>> BEGIN Data excerpt

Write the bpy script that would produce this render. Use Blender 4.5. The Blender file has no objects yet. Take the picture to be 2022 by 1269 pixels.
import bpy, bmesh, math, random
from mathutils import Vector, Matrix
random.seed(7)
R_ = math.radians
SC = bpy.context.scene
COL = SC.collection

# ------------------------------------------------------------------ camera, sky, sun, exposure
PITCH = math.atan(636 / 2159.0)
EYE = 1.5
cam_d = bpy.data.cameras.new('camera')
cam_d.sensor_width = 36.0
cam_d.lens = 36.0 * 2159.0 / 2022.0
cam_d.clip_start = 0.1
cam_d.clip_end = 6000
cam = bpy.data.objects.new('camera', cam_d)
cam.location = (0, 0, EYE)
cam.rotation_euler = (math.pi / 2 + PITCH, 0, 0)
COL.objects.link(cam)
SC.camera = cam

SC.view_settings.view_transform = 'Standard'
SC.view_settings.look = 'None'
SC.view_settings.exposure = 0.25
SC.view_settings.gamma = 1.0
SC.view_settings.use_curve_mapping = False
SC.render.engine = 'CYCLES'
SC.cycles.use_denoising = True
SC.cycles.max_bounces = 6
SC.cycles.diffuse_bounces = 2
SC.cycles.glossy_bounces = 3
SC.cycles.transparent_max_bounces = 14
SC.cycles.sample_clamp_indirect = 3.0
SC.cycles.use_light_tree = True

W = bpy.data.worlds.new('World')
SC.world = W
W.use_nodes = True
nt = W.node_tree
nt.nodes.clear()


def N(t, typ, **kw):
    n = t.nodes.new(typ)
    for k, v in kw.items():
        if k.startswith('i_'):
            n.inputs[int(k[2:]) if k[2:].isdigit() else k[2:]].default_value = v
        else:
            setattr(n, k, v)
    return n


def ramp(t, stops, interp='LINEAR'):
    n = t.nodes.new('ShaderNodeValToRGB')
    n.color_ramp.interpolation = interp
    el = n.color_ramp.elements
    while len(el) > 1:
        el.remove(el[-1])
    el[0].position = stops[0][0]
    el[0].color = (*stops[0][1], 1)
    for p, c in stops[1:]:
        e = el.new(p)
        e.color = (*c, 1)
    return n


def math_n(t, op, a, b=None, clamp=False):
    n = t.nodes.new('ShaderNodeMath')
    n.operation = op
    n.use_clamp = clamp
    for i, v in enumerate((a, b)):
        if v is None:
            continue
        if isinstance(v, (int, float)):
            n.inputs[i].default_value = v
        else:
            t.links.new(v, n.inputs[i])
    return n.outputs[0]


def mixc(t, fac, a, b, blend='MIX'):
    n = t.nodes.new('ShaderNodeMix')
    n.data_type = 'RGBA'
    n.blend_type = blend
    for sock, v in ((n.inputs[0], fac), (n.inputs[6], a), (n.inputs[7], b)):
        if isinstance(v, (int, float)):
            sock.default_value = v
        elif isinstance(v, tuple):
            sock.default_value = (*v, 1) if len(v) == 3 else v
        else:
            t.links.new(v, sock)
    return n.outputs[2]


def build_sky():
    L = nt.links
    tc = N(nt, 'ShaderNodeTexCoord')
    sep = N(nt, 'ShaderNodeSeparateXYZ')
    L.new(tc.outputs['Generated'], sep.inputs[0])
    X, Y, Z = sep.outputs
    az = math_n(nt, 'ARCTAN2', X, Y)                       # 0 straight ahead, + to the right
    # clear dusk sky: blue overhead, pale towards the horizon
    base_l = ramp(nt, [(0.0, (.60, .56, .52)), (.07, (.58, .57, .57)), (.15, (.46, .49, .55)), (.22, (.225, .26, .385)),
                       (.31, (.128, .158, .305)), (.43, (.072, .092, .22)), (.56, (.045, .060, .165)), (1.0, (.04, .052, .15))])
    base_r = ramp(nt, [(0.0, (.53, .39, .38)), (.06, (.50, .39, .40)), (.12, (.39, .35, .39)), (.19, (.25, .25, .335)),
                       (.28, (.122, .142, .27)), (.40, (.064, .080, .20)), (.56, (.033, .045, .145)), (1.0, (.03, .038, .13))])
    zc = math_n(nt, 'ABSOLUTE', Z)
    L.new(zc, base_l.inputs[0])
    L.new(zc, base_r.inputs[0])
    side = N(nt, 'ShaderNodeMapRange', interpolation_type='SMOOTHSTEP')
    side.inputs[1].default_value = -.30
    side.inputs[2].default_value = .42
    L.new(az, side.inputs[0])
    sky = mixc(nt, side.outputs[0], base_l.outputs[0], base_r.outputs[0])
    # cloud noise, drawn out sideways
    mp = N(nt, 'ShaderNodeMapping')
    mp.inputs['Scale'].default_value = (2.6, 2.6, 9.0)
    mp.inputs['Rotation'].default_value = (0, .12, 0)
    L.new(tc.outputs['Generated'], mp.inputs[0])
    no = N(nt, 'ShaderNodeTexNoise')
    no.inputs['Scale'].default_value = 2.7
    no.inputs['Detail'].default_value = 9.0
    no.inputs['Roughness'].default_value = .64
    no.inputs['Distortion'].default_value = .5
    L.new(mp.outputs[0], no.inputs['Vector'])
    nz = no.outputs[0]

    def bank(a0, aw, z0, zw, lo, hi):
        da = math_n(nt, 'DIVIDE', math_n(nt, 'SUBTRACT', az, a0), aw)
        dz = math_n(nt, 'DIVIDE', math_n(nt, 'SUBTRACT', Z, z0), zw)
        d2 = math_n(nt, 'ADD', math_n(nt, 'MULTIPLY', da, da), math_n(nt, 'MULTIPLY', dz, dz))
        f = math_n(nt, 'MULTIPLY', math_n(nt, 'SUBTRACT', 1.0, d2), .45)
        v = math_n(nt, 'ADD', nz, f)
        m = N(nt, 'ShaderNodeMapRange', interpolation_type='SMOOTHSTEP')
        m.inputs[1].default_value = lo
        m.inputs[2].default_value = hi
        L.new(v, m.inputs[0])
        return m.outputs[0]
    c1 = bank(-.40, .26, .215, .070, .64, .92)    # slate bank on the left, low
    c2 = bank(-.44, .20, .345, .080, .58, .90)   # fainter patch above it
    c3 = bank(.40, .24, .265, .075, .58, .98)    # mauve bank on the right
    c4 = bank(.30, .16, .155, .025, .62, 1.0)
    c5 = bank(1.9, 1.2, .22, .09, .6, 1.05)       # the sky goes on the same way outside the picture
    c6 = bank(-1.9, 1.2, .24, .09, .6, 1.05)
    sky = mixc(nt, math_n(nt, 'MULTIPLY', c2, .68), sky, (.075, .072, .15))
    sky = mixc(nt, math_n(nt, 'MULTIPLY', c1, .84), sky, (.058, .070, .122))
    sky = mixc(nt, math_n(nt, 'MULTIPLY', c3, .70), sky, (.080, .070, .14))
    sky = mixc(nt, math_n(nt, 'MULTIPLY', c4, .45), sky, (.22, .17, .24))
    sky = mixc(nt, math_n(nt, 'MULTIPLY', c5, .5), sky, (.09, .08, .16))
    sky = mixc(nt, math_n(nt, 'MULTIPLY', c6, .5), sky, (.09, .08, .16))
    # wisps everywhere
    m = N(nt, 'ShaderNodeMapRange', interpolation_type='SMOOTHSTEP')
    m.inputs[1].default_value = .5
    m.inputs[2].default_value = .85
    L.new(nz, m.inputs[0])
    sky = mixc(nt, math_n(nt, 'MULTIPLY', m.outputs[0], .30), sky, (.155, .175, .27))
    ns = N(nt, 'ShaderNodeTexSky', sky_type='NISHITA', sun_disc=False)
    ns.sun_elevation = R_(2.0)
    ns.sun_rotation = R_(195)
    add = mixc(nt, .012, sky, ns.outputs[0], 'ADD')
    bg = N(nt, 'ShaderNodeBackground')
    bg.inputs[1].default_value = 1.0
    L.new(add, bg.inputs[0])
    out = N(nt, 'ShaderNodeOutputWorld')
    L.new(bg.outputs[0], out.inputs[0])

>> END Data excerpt

### Given task
Return every line exactly.

### Solution
Write the bpy script that would produce this render. Use Blender 4.5. The Blender file has no objects yet. Take the picture to be 2022 by 1269 pixels.
import bpy, bmesh, math, random
from mathutils import Vector, Matrix
random.seed(7)
R_ = math.radians
SC = bpy.context.scene
COL = SC.collection

# ------------------------------------------------------------------ camera, sky, sun, exposure
PITCH = math.atan(636 / 2159.0)
EYE = 1.5
cam_d = bpy.data.cameras.new('camera')
cam_d.sensor_width = 36.0
cam_d.lens = 36.0 * 2159.0 / 2022.0
cam_d.clip_start = 0.1
cam_d.clip_end = 6000
cam = bpy.data.objects.new('camera', cam_d)
cam.location = (0, 0, EYE)
cam.rotation_euler = (math.pi / 2 + PITCH, 0, 0)
COL.objects.link(cam)
SC.camera = cam

SC.view_settings.view_transform = 'Standard'
SC.view_settings.look = 'None'
SC.view_settings.exposure = 0.25
SC.view_settings.gamma = 1.0
SC.view_settings.use_curve_mapping = False
SC.render.engine = 'CYCLES'
SC.cycles.use_denoising = True
SC.cycles.max_bounces = 6
SC.cycles.diffuse_bounces = 2
SC.cycles.glossy_bounces = 3
SC.cycles.transparent_max_bounces = 14
SC.cycles.sample_clamp_indirect = 3.0
SC.cycles.use_light_tree = True

W = bpy.data.worlds.new('World')
SC.world = W
W.use_nodes = True
nt = W.node_tree
nt.nodes.clear()


def N(t, typ, **kw):
    n = t.nodes.new(typ)
    for k, v in kw.items():
        if k.startswith('i_'):
            n.inputs[int(k[2:]) if k[2:].isdigit() else k[2:]].default_value = v
        else:
            setattr(n, k, v)
    return n


def ramp(t, stops, interp='LINEAR'):
    n = t.nodes.new('ShaderNodeValToRGB')
    n.color_ramp.interpolation = interp
    el = n.color_ramp.elements
    while len(el) > 1:
        el.remove(el[-1])
    el[0].position = stops[0][0]
    el[0].color = (*stops[0][1], 1)
    for p, c in stops[1:]:
        e = el.new(p)
        e.color = (*c, 1)
    return n


def math_n(t, op, a, b=None, clamp=False):
    n = t.nodes.new('ShaderNodeMath')
    n.operation = op
    n.use_clamp = clamp
    for i, v in enumerate((a, b)):
        if v is None:
            continue
        if isinstance(v, (int, float)):
            n.inputs[i].default_value = v
        else:
            t.links.new(v, n.inputs[i])
    return n.outputs[0]


def mixc(t, fac, a, b, blend='MIX'):
    n = t.nodes.new('ShaderNodeMix')
    n.data_type = 'RGBA'
    n.blend_type = blend
    for sock, v in ((n.inputs[0], fac), (n.inputs[6], a), (n.inputs[7], b)):
        if isinstance(v, (int, float)):
            sock.default_value = v
        elif isinstance(v, tuple):
            sock.default_value = (*v, 1) if len(v) == 3 else v
        else:
            t.links.new(v, sock)
    return n.outputs[2]


def build_sky():
    L = nt.links
    tc = N(nt, 'ShaderNodeTexCoord')
    sep = N(nt, 'ShaderNodeSeparateXYZ')
    L.new(tc.outputs['Generated'], sep.inputs[0])
    X, Y, Z = sep.outputs
    az = math_n(nt, 'ARCTAN2', X, Y)                       # 0 straight ahead, + to the right
    # clear dusk sky: blue overhead, pale towards the horizon
    base_l = ramp(nt, [(0.0, (.60, .56, .52)), (.07, (.58, .57, .57)), (.15, (.46, .49, .55)), (.22, (.225, .26, .385)),
                       (.31, (.128, .158, .305)), (.43, (.072, .092, .22)), (.56, (.045, .060, .165)), (1.0, (.04, .052, .15))])
    base_r = ramp(nt, [(0.0, (.53, .39, .38)), (.06, (.50, .39, .40)), (.12, (.39, .35, .39)), (.19, (.25, .25, .335)),
                       (.28, (.122, .142, .27)), (.40, (.064, .080, .20)), (.56, (.033, .045, .145)), (1.0, (.03, .038, .13))])
    zc = math_n(nt, 'ABSOLUTE', Z)
    L.new(zc, base_l.inputs[0])
    L.new(zc, base_r.inputs[0])
    side = N(nt, 'ShaderNodeMapRange', interpolation_type='SMOOTHSTEP')
    side.inputs[1].default_value = -.30
    side.inputs[2].default_value = .42
    L.new(az, side.inputs[0])
    sky = mixc(nt, side.outputs[0], base_l.outputs[0], base_r.outputs[0])
    # cloud noise, drawn out sideways
    mp = N(nt, 'ShaderNodeMapping')
    mp.inputs['Scale'].default_value = (2.6, 2.6, 9.0)
    mp.inputs['Rotation'].default_value = (0, .12, 0)
    L.new(tc.outputs['Generated'], mp.inputs[0])
    no = N(nt, 'ShaderNodeTexNoise')
    no.inputs['Scale'].default_value = 2.7
    no.inputs['Detail'].default_value = 9.0
    no.inputs['Roughness'].default_value = .64
    no.inputs['Distortion'].default_value = .5
    L.new(mp.outputs[0], no.inputs['Vector'])
    nz = no.outputs[0]

    def bank(a0, aw, z0, zw, lo, hi):
        da = math_n(nt, 'DIVIDE', math_n(nt, 'SUBTRACT', az, a0), aw)
        dz = math_n(nt, 'DIVIDE', math_n(nt, 'SUBTRACT', Z, z0), zw)
        d2 = math_n(nt, 'ADD', math_n(nt, 'MULTIPLY', da, da), math_n(nt, 'MULTIPLY', dz, dz))
        f = math_n(nt, 'MULTIPLY', math_n(nt, 'SUBTRACT', 1.0, d2), .45)
        v = math_n(nt, 'ADD', nz, f)
        m = N(nt, 'ShaderNodeMapRange', interpolation_type='SMOOTHSTEP')
        m.inputs[1].default_value = lo
        m.inputs[2].default_value = hi
        L.new(v, m.inputs[0])
        return m.outputs[0]
    c1 = bank(-.40, .26, .215, .070, .64, .92)    # slate bank on the left, low
    c2 = bank(-.44, .20, .345, .080, .58, .90)   # fainter patch above it
    c3 = bank(.40, .24, .265, .075, .58, .98)    # mauve bank on the right
    c4 = bank(.30, .16, .155, .025, .62, 1.0)
    c5 = bank(1.9, 1.2, .22, .09, .6, 1.05)       # the sky goes on the same way outside the picture
    c6 = bank(-1.9, 1.2, .24, .09, .6, 1.05)
    sky = mixc(nt, math_n(nt, 'MULTIPLY', c2, .68), sky, (.075, .072, .15))
    sky = mixc(nt, math_n(nt, 'MULTIPLY', c1, .84), sky, (.058, .070, .122))
    sky = mixc(nt, math_n(nt, 'MULTIPLY', c3, .70), sky, (.080, .070, .14))
    sky = mixc(nt, math_n(nt, 'MULTIPLY', c4, .45), sky, (.22, .17, .24))
    sky = mixc(nt, math_n(nt, 'MULTIPLY', c5, .5), sky, (.09, .08, .16))
    sky = mixc(nt, math_n(nt, 'MULTIPLY', c6, .5), sky, (.09, .08, .16))
    # wisps everywhere
    m = N(nt, 'ShaderNodeMapRange', interpolation_type='SMOOTHSTEP')
    m.inputs[1].default_value = .5
    m.inputs[2].default_value = .85
    L.new(nz, m.inputs[0])
    sky = mixc(nt, math_n(nt, 'MULTIPLY', m.outputs[0], .30), sky, (.155, .175, .27))
    ns = N(nt, 'ShaderNodeTexSky', sky_type='NISHITA', sun_disc=False)
    ns.sun_elevation = R_(2.0)
    ns.sun_rotation = R_(195)
    add = mixc(nt, .012, sky, ns.outputs[0], 'ADD')
    bg = N(nt, 'ShaderNodeBackground')
    bg.inputs[1].default_value = 1.0
    L.new(add, bg.inputs[0])
    out = N(nt, 'ShaderNodeOutputWorld')
    L.new(bg.outputs[0], out.inputs[0])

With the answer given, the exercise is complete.